As far as Certificates of Authenticity……here from our website……….

The authenticity of each jewelry item and artifact that we sell on Horsekeeping.com is confirmed in person by us or by our partners to be Native American made. We deal mainly with Native American Indian artists located in New Mexico and Arizona (the heart of Navajo, Hopi, Santo Domingo, Apache and Zuni country) and South Dakota (Oglala Lakota). In many cases, we purchase directly from the artists themselves. Buying in person allows us not only to confirm authenticity, but also to hand select the finest pieces, the best stones, and to learn interesting details about the people who make the jewelry.

Jewelry that is Native American style but is made in China or the Philippines is NOT Native American made and legally cannot be called Native American. Yet it often is! These imported knockoffs hurt legitimate sellers and Native American craftspeople who are being forced out of the jewelry business because of the low prices charged for the fakes.

If authenticity is important to you, buy only from reputable sellers who offer genuine Native American made merchandise. We at Horsekeeping.com describe our authentic Native American made items as “Native American”. When an item is NOT Native American made, we make sure you know that by calling it a Reproduction or putting it in our non-Native American section called the Bargain Barn.

The Indian Arts and Crafts Act of 1990 states that “it is illegal to offer or display for sale, or sell any art or craft product in a manner that falsely suggests it is Indian produced, an Indian product, or the product of a particular Indian tribe.”

Every item we offer as Native American made is in full compliance with this act.

Certificates of Authenticity. Legally, only the artist who makes a piece can fill out and sign a Certificate of Authenticity (COA). Therefore, for us to send you a generic certificate serves no purpose. Only about a half dozen of the artists that we purchase from provide COAs. Of the rest, many of them sign or put a hallmark on their pieces. Some do not. Buying from reputable sellers is your main assurance that the Native American item you purchase is Native American made.

Paula

3 thoughts on “Are the heishi necklaces signed?

  1. Hi

    Yes again Paula is right you have no way of telling unless buying from a dealer specializing or the artist themselves

    In Australia we are being flooded with fakes and I spend my time fighting this

    The only way you can be sure a gemstone is what it’s supposed to be beside taking to a lab. Because your instruments cannot be that sure is to go to a reputable dealer who is actually buying from the cutter or watch the cutter cut the stone yourself. If taking to a Gemmologist sound them out first. You would be suprised what certificates can be loaded down on line.for a price.

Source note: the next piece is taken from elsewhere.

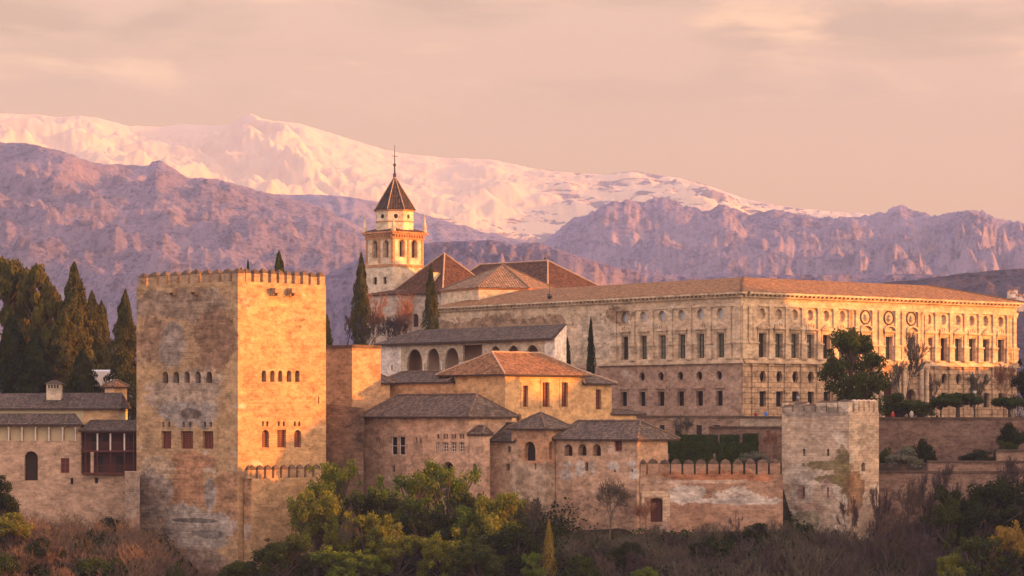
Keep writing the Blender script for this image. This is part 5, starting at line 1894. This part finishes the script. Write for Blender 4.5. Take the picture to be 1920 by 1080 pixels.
# -- trees on the left, behind the houses
GC = 'dark cypresses and pines left of the great tower'
plant('pine_tree', 'tall rounded pine at the far left edge behind the dark roof', 'tree', 'pine', 1, 'pine', 14, 490, 760, 130, 404, GC)
plant('pine_tree', 'broad pine with rounded top, second tree from the left edge', 'tree', 'pine', 2, 'pine', 66, 494, 760, 110, 400, GC)
plant('pine_tree', 'smaller pine leaning against the tallest cypress, lower than both neighbours', 'tree', 'pine', 3, 'pine', 96, 534, 760, 80, 394, GC)
plant('cypress_tree', 'tallest cypress of the left group, with a sharp cone top', 'tree', 'cypress', 1, 'cypress', 139, 495, 760, 84, 392, GC)
plant('cypress_tree', 'lower cypress just right of the tallest cypress, behind the pale canopy', 'tree', 'cypress', 2, 'cypress', 172, 548, 740, 64, 402, GC)
plant('cypress_tree', 'narrow cypress behind the canopy, shorter than its left neighbour', 'tree', 'cypress', 3, 'cypress', 190, 566, 740, 54, 405, GC)
plant('cypress_tree', 'thin cypress tip in the gap left of the solitary cone cypress', 'tree', 'cypress', 4, 'cypress', 199, 578, 740, 16, 412, GC)
plant('cypress_tree', 'solitary cone shaped cypress hugging the left side of the great tower', 'tree', 'cypress', 5, 'cypress', 235, 547, 800, 70, 378, GC)
plant('cypress_tree', 'stout cypress in front of the pines with warm lit right side', 'tree', 'cypress', 6, 'cypress', 118, 580, 765, 86, 384, GC)
plant('cypress_tree', 'short pointed cypress glowing brown between pine and tallest cypress', 'tree', 'cypress', 7, 'pine', 100, 598, 765, 34, 386, GC)
plant('cypress_tree', 'wide dark cypress low at the left edge above the dark roof', 'tree', 'cypress', 8, 'dark', 22, 590, 770, 80, 385, GC)
plant('cypress_tree', 'dark low cypress left of the pale chimney', 'tree', 'cypress', 9, 'dark', 66, 620, 770, 72, 380, GC)
plant('cypress_tree', 'dark low cypress filling the gap right of the pale chimney', 'tree', 'cypress', 2, 'dark', 155, 655, 775, 62, 377, GC)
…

    Dealers who take a suppliers word and just buy in can also make big mistakes I know I am returning items everyday.

    Take care

    • One must be ever vigilant. We haven’t gone on our annual buying trek yet this year but I’ve heard from a couple of good sources that this year there are even more items being passed off as Native American made but that are actually counterfeit copies, hallmark and all, made by foreign entities, mainly from the Philippines, Thailand, Pakistan, India, and Mexico. What is the most sad of all, to me, is that some Native Americans, perhaps pressed financially, are passing these counterfeit pieces off as Native American made – their work or that of friends or family. Keep your eyes open deal with those you trust.

      • Hi

        Yes you can buy the stamps and actual hall mark machine ( the kind that makes the square shape around the stamp} on Ebay.

        I am a Junk shop treasure hunter and if I make mistakes it hits in the pocket so it is a good way of learning and remembering ones lessons.

        Also fake Tiffany and the boxes are being sold by the lorry load so take care what and where you buy. The best tool you can have is knowledge.

        I do not know about Native American but have bought some good pieces in the field. So I cannot really say yet.

        In Asia they are very good at what they do
        The work is very good and seems authentic but I am afraid fake. Why do people who have the skills to do this work use base metal I do not know.

        But the people who are selling them off as fakes are not usually making them they are buying cheap and then stamping.

        The Internet is a wonderful thing if used as it should be, But has opened up a mine field for thieves and deviates and every kind of cheat known to mankind.